Friday, October 13, 2006

Labour's burning us

South Shields MP David Miliband's regular party political puff piece in the Shields Gazette (Now's time to reflect on the achievements of Labour's nine years in government, 11th October) examined Labour's 'achievements' after nine years in power. Whilst he praised his party for low interest rates (despite them being set by the independent Bank of England), record employment and increased education spending, he forgot to mention one particular area of Labour policy. No, I don't mean the war in Iraq. Despite being Secretary of State for the Environment, he didn't have anything to say about Labour's environmental record.

This implies that Labour is embarrassed by it's performance on the environment, and on further consideration, it's not surprising.

Since 1997 Tony Blair has been warning us about the threat of climate change. Unfortunately, since 1997 the UK's greenhouse gas emissions have increased. This increase is set to continue with Labour's plans for airport expansion and massive new road building schemes. Indeed, whilst only about £2.5m has been committed to the low carbon buildings program to support micro renewables, the government is willing to throw £3.7bn at widening 250km of the M1. That's 1,500 times more money is being put into one scheme that will encourage the increase of CO2 emissions than is being spent on reducing them.

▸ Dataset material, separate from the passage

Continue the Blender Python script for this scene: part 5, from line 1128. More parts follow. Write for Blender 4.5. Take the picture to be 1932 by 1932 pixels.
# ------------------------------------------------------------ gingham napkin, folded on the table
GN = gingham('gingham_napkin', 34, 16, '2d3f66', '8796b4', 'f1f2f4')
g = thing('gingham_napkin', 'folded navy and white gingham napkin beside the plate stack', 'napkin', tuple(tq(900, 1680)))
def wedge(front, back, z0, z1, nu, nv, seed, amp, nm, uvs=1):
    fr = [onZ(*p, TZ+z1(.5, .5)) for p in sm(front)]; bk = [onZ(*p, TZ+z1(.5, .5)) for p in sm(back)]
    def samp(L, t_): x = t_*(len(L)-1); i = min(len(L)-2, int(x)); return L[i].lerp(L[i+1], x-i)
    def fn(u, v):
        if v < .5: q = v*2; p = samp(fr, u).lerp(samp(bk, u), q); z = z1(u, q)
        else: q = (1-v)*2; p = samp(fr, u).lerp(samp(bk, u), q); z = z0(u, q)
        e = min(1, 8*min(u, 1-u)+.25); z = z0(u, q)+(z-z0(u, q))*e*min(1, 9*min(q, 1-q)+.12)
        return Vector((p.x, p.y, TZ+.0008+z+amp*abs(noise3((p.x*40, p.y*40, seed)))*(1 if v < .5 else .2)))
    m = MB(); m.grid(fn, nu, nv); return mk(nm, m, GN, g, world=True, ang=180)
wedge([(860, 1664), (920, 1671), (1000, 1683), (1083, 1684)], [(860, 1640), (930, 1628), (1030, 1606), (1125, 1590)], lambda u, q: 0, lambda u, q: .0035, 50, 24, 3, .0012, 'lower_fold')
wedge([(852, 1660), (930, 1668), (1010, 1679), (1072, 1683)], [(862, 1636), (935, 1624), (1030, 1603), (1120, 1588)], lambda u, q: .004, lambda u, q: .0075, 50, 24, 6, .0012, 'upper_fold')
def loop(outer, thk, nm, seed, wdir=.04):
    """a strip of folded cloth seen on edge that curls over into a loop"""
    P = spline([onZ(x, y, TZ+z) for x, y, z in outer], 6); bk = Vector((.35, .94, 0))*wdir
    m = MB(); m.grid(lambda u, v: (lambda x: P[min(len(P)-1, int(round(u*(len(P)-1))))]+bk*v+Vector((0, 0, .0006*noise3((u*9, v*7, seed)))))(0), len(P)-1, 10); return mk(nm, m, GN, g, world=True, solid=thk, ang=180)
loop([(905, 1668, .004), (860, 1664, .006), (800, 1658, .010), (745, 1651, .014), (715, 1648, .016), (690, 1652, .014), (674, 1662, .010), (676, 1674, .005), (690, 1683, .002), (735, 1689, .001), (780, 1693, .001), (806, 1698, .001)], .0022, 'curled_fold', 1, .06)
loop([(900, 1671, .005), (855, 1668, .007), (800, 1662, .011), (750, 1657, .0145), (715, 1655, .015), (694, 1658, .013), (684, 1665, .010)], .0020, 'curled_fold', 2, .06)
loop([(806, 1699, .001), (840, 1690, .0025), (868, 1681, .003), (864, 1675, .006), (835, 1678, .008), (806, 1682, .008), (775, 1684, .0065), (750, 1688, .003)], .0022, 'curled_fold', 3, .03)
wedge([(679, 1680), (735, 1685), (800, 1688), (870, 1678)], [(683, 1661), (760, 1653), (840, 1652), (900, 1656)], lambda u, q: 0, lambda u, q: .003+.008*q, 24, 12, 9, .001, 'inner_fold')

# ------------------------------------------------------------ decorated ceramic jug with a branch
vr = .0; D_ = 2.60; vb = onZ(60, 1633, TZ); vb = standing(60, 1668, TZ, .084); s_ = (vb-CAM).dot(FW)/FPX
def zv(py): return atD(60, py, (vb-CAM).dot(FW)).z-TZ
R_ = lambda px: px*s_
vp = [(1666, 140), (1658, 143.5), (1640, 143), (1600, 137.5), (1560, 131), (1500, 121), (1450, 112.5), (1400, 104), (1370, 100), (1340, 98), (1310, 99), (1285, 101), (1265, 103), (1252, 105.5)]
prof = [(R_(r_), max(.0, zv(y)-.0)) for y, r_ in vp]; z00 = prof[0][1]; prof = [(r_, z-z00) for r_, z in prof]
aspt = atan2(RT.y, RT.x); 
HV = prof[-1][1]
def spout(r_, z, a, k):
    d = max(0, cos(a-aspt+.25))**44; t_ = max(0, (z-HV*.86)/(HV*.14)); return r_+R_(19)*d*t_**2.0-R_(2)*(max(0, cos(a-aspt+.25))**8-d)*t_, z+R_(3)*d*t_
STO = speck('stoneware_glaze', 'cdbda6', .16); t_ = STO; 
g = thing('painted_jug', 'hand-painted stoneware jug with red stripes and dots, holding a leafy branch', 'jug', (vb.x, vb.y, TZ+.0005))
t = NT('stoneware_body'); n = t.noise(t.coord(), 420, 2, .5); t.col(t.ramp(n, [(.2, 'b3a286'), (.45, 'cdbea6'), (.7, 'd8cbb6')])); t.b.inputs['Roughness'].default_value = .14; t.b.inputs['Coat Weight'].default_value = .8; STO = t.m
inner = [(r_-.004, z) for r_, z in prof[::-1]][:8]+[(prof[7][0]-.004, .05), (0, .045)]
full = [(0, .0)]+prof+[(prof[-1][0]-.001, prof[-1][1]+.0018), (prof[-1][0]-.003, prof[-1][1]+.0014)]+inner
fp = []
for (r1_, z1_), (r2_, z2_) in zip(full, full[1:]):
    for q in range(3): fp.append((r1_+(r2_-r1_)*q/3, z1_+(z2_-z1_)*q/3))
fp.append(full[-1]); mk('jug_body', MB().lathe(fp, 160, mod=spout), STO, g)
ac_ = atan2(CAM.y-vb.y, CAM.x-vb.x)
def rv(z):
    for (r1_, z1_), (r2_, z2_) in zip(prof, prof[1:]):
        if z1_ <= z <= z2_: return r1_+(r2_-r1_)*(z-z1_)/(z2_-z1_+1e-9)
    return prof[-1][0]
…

But instead of investing massively in emission reduction schemes and developing new initiatives to cut greenhouse gases, Labour has used the concern over climate change and energy to cynically resurrect the nuclear power industry. It seems that when it comes to Labour and the environment, it's business as usual - that is, as usual Labour's relationship with business is more important than it's record on the environment.

Now we hear whispers that the Government will back the Climate Change Bill, perhaps making it a feature of the Queen's Speech in November. That would be great news. But we are still 9 years late on reducing greenhouse gas emissions.

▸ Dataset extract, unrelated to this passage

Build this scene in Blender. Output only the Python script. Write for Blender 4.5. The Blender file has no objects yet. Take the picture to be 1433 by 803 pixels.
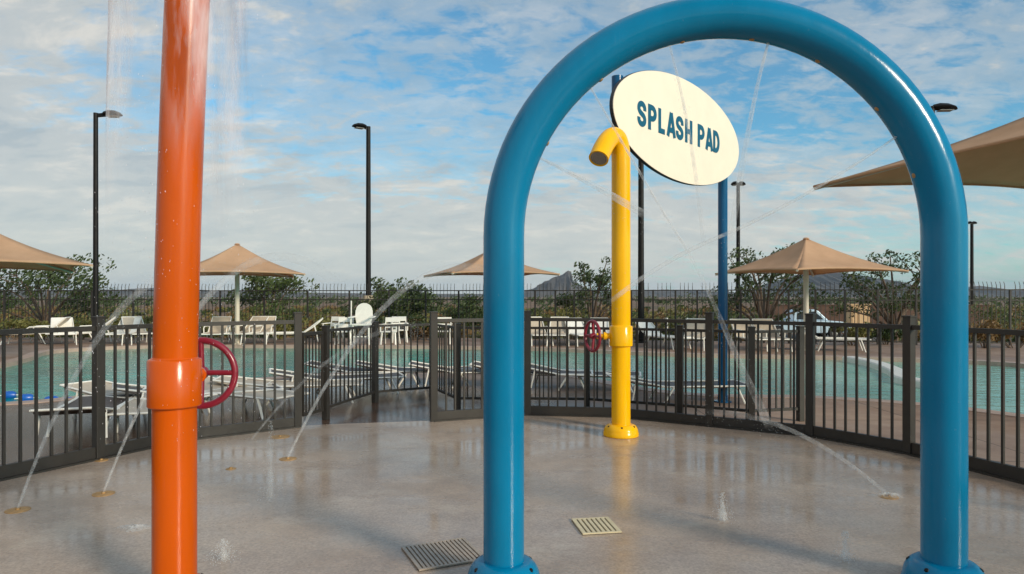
import bpy, math, random
from mathutils import Vector, Matrix
random.seed(7)
R = math.radians
PI = math.pi
sc = bpy.context.scene
col = sc.collection
F, CX, HY, H = 955.3, 716.5, 414.0, 1.6      # focal length in photo pixels, centre column, horizon row, eye height


def at(px, py, Y):
    """world point seen at photo pixel (px, py) at distance Y"""
    return Vector(((px - CX) / F * Y, Y, H - (py - HY) / F * Y))


def gnd(px, py, z=0.0):
    Y = (H - z) * F / (py - HY)
    return Vector(((px - CX) / F * Y, Y, z))


# ------------------------------------------------------------------ materials
class NT:
    def __init__(s, name):
        s.m = bpy.data.materials.new(name)
        s.m.use_nodes = True
        s.t = s.m.node_tree
        s.b = s.t.nodes['Principled BSDF']
        s.o = s.t.nodes['Material Output']

    def n(s, typ, **kw):
        x = s.t.nodes.new(typ)
        for k, v in kw.items():
            if k.startswith('i_'):
                x.inputs[k[2:].replace('_', ' ')].default_value = v
            else:
                setattr(x, k, v)
        return x

    def l(s, a, b):
        s.t.links.new(a, b)

    def coord(s, scale=(1, 1, 1)):
        tc = s.n('ShaderNodeTexCoord')
        mp = s.n('ShaderNodeMapping')
        mp.inputs['Scale'].default_value = scale
        s.l(tc.outputs['Object'], mp.inputs['Vector'])
        return mp.outputs['Vector']

    def noise(s, scale, detail=5, rough=.55, vec=None):
        x = s.n('ShaderNodeTexNoise')
        x.inputs['Scale'].default_value = scale
        x.inputs['Detail'].default_value = detail
        x.inputs['Roughness'].default_value = rough
        s.l(vec if vec is not None else s.coord(), x.inputs['Vector'])
        return x.outputs['Fac']

    def ramp(s, fac, stops):
        x = s.n('ShaderNodeValToRGB')
        e = x.color_ramp.elements
        while len(e) < len(stops):
            e.new(.5)
        for i, (p, c) in enumerate(stops):
            e[i].position = p
            e[i].color = (*c, 1) if len(c) == 3 else c
        s.l(fac, x.inputs['Fac'])
        return x.outputs['Color']

    def rng(s, fac, a, b, lo, hi):
        x = s.n('ShaderNodeMapRange')
        for k, v in zip(('From Min', 'From Max', 'To Min', 'To Max'), (a, b, lo, hi)):
            x.inputs[k].default_value = v
        s.l(fac, x.inputs['Value'])
        return x.outputs['Result']

    def math(s, op, a, b=None):
        x = s.n('ShaderNodeMath', operation=op)
        for i, v in enumerate((a, b)):
            if v is None:
                continue
            if isinstance(v, (int, float)):
                x.inputs[i].default_value = v
            else:
                s.l(v, x.inputs[i])
        return x.outputs[0]

    def bump(s, h, st=.2, dist=.02):
        x = s.n('ShaderNodeBump')
        x.inputs['Strength'].default_value = st
        x.inputs['Distance'].default_value = dist
        s.l(h, x.inputs['Height'])
        s.l(x.outputs['Normal'], s.b.inputs['Normal'])


def mat(name, c, rough=.5, metal=0., var=.12, scale=6., rvar=.08, bump=.0, bscale=40., coat=0., spec=None):
    a = NT(name)
    f = a.noise(scale, 6, .6)
    lo = tuple(max(0, v * (1 - var)) for v in c)
    hi = tuple(min(1, v * (1 + var)) for v in c)
    a.l(a.ramp(f, [(.3, lo), (.7, hi)]), a.b.inputs['Base Color'])
    a.l(a.rng(a.noise(scale * 2.3, 4), .3, .7, max(.02, rough - rvar), rough + rvar), a.b.inputs['Roughness'])
    a.b.inputs['Metallic'].default_value = metal
    if coat:
        a.b.inputs['Coat Weight'].default_value = coat
        a.b.inputs['Coat Roughness'].default_value = .08
    if spec is not None:
        a.b.inputs['Specular IOR Level'].default_value = spec
    if bump:
        a.bump(a.noise(bscale, 4), bump, .01)
    return a.m


def paint(name, c):
    """glossy powder coat on pipe, beaded with fine spray"""
    a = NT(name)
    f = a.noise(3.0, 6, .6, a.coord((1, 1, .35)))
    lo = tuple(v * .86 for v in c)
    hi = tuple(min(1, v * 1.10) for v in c)
    base = a.ramp(f, [(.3, lo), (.7, hi)])
    # hard-water runs and spots dried onto the paint
    runs = a.rng(a.noise(22, 6, .75, a.coord((1, 1, .05))), .60, .82, 0, .16)
    spots = a.rng(a.noise(70, 2, .5, a.coord((1, 1, .6))), .70, .80, 0, .18)
    mr = a.n('ShaderNodeMix', data_type='RGBA')
    a.l(a.math('MAXIMUM', runs, spots), mr.inputs['Factor'])
    a.l(base, mr.inputs['A'])
    mr.inputs['B'].default_value = tuple(v * .6 + .16 for v in c) + (1,)
    a.l(mr.outputs['Result'], a.b.inputs['Base Color'])
    streak = a.noise(9, 5, .65, a.coord((1, 1, .06)))
    a.l(a.rng(streak, .35, .7, .12, .26), a.b.inputs['Roughness'])
    a.b.inputs['Specular IOR Level'].default_value = .34
    a.bump(a.noise(14, 6, .6, a.coord((1, 1, .3))), .05, .02)
    return a.m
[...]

If the rumours about the Bill are true, I hope that it isn't watered down to make it politically safe. The planet doesn't have time for more talking shops and protracted bargaining. We have a limited time to get things moving and that means we need a social and political determination that we haven't seen since the Second World War. This isn't something that's 100 or 1000 years away. If you're under 40, you're likely to see what's coming in your lifetime, and your children certainly will.

What we do over the next few years will decide if our children will see countries disappear under the sea, food riots on the streets of Britain and wars, not over oil, but water.

Monday, October 02, 2006

Blair's cross to bear

While some suggest that Tony Blair owed the spark for his finale speech to John Steinbeck's Grapes of Wrath , perhaps his real inspiration came from something higher. Craig Brown's excellent satire piece in the Telegraph, hints further at Mr Blair's true calling.

In his speech, Tony told us in almost Last Supper piety, "You can't go on for ever. That's why it's right this is my last conference as leader" and finished off with the truly heart rending "Whatever you do, I'm always with you. Head and heart."

Is he looking forward to a twilight career as the Son of God?